▸ **Dataset records**
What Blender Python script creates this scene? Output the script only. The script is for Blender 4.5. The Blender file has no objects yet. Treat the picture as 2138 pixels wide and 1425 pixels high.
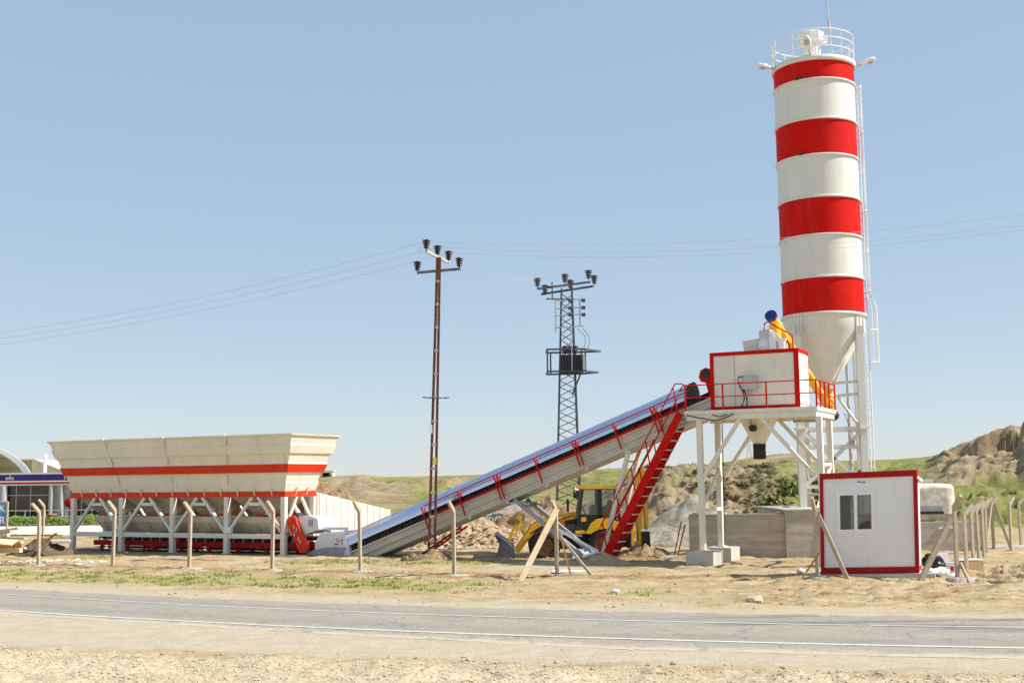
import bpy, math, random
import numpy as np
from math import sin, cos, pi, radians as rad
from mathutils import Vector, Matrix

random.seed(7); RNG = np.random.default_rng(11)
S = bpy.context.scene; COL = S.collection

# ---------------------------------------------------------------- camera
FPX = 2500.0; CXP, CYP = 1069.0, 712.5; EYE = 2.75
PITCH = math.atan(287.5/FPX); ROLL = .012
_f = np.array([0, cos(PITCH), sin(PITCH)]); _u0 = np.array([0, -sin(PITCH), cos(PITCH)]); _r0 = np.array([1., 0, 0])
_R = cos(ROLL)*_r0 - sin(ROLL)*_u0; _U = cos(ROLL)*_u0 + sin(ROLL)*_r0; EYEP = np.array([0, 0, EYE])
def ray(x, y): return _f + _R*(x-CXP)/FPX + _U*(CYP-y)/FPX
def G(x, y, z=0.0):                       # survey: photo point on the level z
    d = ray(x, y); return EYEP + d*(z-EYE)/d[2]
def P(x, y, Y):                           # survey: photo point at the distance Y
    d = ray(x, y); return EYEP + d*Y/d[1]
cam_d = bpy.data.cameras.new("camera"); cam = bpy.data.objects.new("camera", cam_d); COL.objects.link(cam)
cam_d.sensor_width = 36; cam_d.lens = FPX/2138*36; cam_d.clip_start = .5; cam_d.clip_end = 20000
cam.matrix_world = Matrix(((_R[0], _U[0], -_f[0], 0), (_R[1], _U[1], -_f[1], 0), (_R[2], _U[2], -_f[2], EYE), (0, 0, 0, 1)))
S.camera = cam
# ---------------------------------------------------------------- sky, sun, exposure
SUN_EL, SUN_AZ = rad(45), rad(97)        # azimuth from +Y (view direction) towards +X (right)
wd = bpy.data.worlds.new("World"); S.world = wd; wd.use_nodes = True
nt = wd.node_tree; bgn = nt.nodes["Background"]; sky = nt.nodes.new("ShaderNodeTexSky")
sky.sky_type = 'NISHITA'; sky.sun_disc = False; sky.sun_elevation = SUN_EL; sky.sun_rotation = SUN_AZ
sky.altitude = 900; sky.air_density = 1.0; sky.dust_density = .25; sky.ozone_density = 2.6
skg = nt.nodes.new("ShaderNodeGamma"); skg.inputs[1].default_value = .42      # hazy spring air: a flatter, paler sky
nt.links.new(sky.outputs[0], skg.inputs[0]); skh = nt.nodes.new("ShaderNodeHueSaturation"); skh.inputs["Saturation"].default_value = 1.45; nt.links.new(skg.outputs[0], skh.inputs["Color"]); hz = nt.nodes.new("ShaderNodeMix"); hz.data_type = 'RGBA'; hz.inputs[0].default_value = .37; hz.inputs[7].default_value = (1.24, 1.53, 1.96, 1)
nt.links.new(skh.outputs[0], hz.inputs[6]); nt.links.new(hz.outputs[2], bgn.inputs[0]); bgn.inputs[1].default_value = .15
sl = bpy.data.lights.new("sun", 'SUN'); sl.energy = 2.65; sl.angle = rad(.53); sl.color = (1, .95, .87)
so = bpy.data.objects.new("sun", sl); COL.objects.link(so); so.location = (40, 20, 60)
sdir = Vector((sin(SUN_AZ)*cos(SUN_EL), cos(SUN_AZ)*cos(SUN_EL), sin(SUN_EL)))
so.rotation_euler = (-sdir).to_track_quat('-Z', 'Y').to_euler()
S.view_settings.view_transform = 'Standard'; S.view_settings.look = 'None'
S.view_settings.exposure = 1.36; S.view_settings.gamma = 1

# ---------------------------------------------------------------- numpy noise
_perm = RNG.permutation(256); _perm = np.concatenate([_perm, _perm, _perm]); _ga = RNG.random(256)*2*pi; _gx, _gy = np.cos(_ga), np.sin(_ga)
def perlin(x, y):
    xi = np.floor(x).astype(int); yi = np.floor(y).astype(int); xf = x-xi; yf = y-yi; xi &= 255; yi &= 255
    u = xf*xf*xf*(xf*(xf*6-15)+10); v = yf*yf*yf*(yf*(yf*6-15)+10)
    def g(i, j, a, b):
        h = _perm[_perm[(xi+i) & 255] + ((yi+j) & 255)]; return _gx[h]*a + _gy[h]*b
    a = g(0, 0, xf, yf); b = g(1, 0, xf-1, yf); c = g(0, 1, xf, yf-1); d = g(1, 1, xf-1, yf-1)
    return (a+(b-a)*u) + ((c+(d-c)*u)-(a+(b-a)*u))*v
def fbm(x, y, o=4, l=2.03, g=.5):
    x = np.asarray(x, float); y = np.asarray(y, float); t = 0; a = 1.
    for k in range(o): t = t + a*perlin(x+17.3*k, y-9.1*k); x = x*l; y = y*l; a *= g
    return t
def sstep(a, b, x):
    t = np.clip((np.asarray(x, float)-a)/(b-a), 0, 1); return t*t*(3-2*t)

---

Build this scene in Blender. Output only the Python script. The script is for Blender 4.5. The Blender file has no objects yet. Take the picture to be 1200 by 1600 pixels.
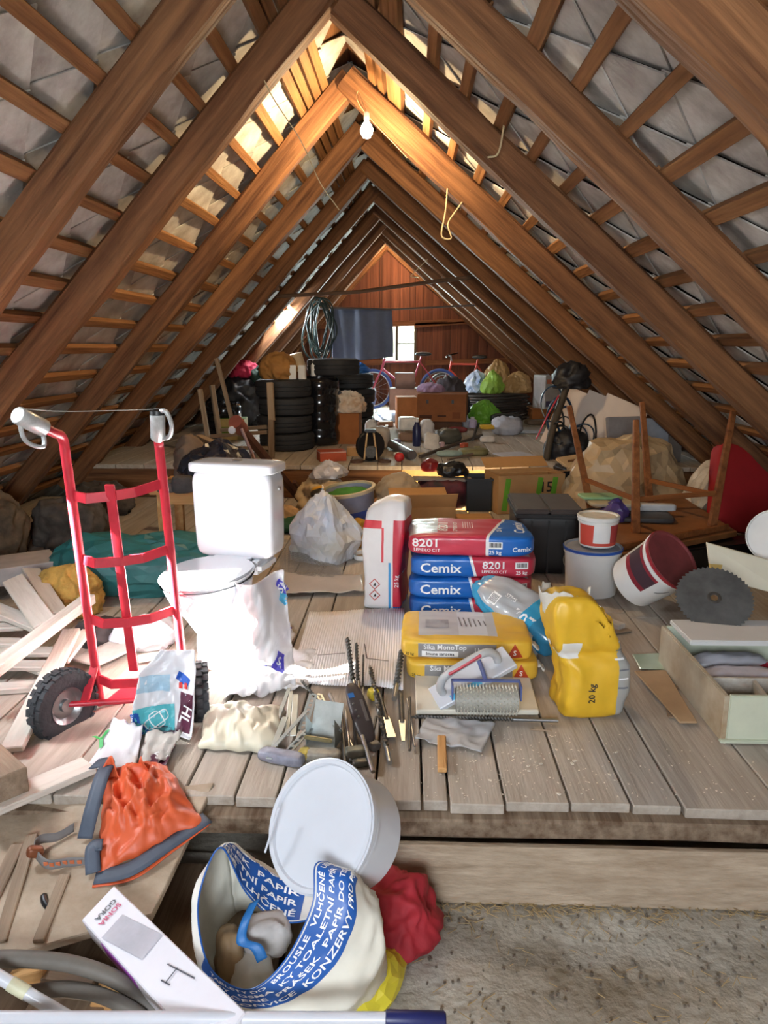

...

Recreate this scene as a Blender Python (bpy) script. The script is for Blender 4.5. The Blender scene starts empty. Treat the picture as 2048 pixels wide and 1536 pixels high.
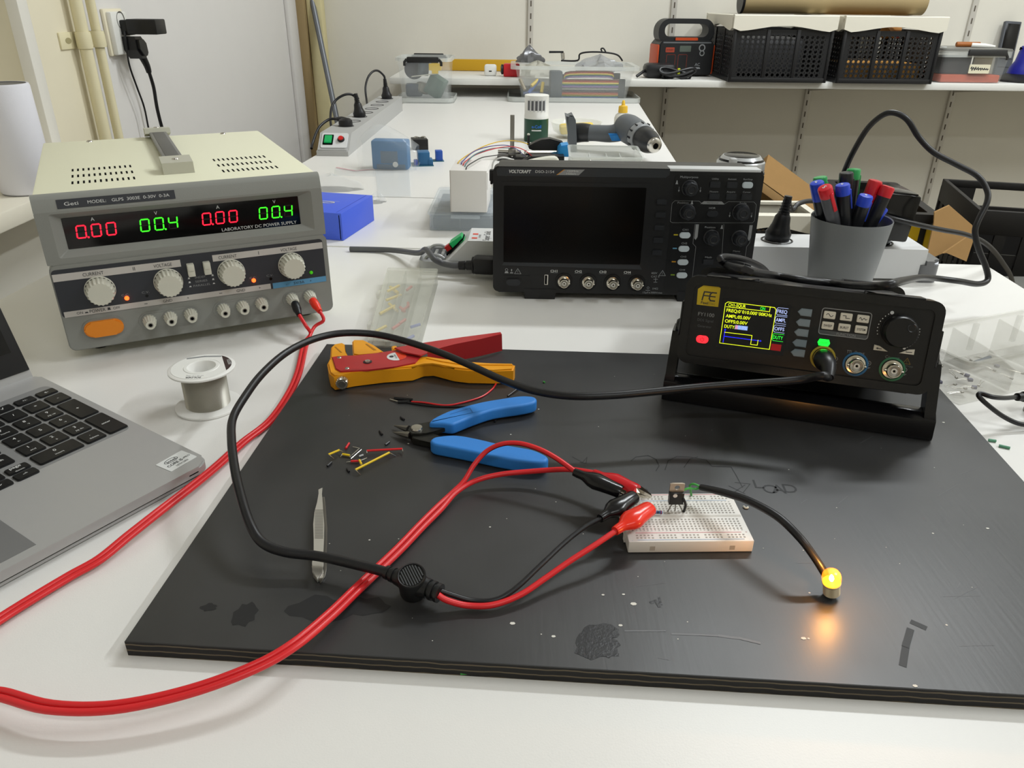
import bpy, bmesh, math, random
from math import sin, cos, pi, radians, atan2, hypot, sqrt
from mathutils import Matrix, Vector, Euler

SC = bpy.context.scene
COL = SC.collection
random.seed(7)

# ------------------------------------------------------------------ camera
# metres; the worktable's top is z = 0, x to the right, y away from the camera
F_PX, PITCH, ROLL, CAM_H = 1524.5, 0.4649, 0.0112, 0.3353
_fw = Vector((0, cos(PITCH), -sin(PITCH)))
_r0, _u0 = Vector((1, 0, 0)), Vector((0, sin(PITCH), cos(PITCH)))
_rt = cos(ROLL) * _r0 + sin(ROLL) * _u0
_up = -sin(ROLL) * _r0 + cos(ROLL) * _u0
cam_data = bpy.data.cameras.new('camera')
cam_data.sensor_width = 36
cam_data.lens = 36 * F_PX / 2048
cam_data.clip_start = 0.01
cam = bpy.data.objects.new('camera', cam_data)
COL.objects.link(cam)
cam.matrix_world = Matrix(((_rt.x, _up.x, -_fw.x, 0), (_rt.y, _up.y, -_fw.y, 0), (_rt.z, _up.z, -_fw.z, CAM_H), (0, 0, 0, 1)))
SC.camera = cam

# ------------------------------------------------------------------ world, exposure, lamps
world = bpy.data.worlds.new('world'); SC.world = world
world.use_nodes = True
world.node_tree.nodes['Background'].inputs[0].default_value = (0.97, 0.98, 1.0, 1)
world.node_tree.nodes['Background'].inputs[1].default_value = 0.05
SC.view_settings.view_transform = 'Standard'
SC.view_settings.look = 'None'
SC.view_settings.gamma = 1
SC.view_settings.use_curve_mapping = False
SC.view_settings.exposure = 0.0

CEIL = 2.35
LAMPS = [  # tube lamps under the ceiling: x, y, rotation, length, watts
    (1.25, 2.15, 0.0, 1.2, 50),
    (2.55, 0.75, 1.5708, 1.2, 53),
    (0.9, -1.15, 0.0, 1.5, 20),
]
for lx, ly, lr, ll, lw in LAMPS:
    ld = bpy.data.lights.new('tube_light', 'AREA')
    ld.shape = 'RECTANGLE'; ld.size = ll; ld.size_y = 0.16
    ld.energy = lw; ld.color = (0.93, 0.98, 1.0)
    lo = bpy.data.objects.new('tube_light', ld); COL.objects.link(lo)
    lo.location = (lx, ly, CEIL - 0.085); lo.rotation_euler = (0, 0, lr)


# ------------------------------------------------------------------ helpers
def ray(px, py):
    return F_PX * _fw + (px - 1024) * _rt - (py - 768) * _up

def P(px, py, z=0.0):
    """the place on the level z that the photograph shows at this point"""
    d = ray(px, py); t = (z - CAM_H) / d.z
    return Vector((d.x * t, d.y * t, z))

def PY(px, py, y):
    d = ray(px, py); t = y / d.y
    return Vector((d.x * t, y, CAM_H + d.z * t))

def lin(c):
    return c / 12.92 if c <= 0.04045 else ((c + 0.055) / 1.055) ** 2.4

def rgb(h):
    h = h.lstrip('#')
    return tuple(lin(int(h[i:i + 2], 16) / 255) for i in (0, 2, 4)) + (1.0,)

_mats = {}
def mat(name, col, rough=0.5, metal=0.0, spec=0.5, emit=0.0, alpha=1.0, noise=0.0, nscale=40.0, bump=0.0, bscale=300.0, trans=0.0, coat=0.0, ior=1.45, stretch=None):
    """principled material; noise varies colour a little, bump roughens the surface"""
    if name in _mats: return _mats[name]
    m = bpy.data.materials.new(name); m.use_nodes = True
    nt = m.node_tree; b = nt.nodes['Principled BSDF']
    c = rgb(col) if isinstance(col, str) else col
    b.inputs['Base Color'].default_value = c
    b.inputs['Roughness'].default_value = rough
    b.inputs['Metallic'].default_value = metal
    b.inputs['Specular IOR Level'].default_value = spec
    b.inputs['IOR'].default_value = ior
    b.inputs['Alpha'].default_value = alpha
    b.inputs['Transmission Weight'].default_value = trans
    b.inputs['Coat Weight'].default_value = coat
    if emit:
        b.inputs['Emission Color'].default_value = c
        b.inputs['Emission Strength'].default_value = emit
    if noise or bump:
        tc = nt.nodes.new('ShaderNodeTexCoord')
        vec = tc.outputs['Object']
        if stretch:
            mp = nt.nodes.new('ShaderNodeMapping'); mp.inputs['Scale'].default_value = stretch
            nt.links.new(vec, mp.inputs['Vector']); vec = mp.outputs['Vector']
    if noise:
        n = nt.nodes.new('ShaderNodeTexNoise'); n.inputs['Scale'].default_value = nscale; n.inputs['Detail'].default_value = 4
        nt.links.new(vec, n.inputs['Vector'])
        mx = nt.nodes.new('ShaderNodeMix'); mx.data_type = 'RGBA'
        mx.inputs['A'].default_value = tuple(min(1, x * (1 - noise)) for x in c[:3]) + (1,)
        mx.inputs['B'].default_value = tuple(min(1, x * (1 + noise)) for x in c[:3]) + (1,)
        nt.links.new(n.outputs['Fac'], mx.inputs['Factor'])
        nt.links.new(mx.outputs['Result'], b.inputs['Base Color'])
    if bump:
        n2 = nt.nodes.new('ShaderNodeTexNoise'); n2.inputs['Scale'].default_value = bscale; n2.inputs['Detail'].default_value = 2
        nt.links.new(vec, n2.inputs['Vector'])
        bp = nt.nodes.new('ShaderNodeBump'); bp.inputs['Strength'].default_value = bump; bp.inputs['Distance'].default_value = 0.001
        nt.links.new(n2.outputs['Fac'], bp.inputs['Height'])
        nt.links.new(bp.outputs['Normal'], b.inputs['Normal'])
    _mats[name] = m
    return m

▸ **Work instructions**
Filter the listing above for the string "Blender" and copy every matching line.

▸ **Written solution**
What Blender Python script creates this scene? Output the script only. The script is for Blender 4.5. The Blender file has no objects yet. Treat the picture as 2138 pixels wide and 1425 pixels high.
Build this scene in Blender. Output only the Python script. The script is for Blender 4.5. The Blender file has no objects yet. Take the picture to be 1200 by 1600 pixels.
Recreate this scene as a Blender Python (bpy) script. The script is for Blender 4.5. The Blender scene starts empty. Treat the picture as 2048 pixels wide and 1536 pixels high.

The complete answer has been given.